▶ **Problem description**:
Transcribe the listing below from its opening line up to and including the line that contains "M['ink_grey'], oxi, smooth=False)"; reproduce nothing else.

▶ **Data provided**:
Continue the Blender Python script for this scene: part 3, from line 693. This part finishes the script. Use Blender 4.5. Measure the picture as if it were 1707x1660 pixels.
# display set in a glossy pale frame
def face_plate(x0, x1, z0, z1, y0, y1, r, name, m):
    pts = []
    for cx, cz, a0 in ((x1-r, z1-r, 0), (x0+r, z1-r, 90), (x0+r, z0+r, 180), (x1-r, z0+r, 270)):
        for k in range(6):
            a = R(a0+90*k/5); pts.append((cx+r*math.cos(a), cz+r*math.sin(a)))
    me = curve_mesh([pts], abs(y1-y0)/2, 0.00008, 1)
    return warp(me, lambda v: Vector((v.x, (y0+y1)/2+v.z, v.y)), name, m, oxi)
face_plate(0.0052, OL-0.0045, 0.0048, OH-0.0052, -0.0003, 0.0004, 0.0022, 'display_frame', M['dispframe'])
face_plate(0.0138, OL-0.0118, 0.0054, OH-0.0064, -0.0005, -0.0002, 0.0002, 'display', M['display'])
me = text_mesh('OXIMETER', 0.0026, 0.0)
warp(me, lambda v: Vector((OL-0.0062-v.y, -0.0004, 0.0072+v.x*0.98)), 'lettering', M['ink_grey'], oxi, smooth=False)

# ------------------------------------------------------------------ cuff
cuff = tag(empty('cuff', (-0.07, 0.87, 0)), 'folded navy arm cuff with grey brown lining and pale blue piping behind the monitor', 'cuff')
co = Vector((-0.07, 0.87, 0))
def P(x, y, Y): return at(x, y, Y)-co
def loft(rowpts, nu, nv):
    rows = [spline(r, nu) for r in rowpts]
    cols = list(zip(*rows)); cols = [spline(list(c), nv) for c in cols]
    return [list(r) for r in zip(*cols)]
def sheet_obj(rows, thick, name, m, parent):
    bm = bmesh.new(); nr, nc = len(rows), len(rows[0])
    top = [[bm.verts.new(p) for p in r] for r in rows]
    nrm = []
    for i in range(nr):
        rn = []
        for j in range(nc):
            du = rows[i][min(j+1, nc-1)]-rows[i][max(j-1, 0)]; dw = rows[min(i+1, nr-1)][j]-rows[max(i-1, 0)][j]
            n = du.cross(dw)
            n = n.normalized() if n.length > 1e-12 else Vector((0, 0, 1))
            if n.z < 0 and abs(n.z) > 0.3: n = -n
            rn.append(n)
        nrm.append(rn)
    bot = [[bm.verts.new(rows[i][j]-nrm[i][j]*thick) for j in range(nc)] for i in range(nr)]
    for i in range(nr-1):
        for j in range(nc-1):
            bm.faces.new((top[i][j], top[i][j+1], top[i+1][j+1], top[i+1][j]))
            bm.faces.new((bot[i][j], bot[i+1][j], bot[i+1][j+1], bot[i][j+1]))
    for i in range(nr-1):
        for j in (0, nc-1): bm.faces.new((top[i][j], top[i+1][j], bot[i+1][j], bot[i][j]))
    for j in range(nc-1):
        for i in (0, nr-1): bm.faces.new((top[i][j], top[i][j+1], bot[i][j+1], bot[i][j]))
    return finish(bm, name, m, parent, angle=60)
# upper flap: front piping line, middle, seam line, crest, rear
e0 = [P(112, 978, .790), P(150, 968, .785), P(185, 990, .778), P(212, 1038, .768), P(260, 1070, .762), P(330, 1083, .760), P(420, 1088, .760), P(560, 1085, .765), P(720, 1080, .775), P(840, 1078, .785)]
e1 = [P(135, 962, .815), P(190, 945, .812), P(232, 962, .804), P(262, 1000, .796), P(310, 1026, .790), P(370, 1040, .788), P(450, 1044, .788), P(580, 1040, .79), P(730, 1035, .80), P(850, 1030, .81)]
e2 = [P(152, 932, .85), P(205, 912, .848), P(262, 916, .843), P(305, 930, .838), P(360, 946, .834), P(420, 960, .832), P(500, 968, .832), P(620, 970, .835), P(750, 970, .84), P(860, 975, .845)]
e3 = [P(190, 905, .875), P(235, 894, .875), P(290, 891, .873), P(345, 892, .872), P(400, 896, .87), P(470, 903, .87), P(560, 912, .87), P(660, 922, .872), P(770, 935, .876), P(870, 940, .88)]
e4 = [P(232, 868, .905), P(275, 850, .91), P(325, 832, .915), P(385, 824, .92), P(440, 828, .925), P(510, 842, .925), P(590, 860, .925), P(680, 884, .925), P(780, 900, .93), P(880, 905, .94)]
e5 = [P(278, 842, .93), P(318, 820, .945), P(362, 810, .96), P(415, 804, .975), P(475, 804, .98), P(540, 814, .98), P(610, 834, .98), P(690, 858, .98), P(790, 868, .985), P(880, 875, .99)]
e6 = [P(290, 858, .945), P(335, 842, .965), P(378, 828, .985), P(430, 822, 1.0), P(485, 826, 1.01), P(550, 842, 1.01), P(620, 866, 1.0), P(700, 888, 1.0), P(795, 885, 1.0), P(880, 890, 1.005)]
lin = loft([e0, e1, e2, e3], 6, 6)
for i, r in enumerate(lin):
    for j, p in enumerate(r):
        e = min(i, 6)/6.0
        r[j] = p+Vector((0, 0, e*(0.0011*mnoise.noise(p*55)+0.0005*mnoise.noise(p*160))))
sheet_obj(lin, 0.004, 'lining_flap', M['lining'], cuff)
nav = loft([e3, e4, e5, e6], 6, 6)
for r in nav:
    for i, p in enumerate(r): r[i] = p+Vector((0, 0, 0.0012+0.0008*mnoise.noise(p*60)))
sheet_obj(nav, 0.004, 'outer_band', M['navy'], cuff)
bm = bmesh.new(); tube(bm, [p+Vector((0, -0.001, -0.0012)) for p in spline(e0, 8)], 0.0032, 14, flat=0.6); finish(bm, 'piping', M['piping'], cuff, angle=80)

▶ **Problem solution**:
Continue the Blender Python script for this scene: part 3, from line 693. This part finishes the script. Use Blender 4.5. Measure the picture as if it were 1707x1660 pixels.
# display set in a glossy pale frame
def face_plate(x0, x1, z0, z1, y0, y1, r, name, m):
    pts = []
    for cx, cz, a0 in ((x1-r, z1-r, 0), (x0+r, z1-r, 90), (x0+r, z0+r, 180), (x1-r, z0+r, 270)):
        for k in range(6):
            a = R(a0+90*k/5); pts.append((cx+r*math.cos(a), cz+r*math.sin(a)))
    me = curve_mesh([pts], abs(y1-y0)/2, 0.00008, 1)
    return warp(me, lambda v: Vector((v.x, (y0+y1)/2+v.z, v.y)), name, m, oxi)
face_plate(0.0052, OL-0.0045, 0.0048, OH-0.0052, -0.0003, 0.0004, 0.0022, 'display_frame', M['dispframe'])
face_plate(0.0138, OL-0.0118, 0.0054, OH-0.0064, -0.0005, -0.0002, 0.0002, 'display', M['display'])
me = text_mesh('OXIMETER', 0.0026, 0.0)
warp(me, lambda v: Vector((OL-0.0062-v.y, -0.0004, 0.0072+v.x*0.98)), 'lettering', M['ink_grey'], oxi, smooth=False)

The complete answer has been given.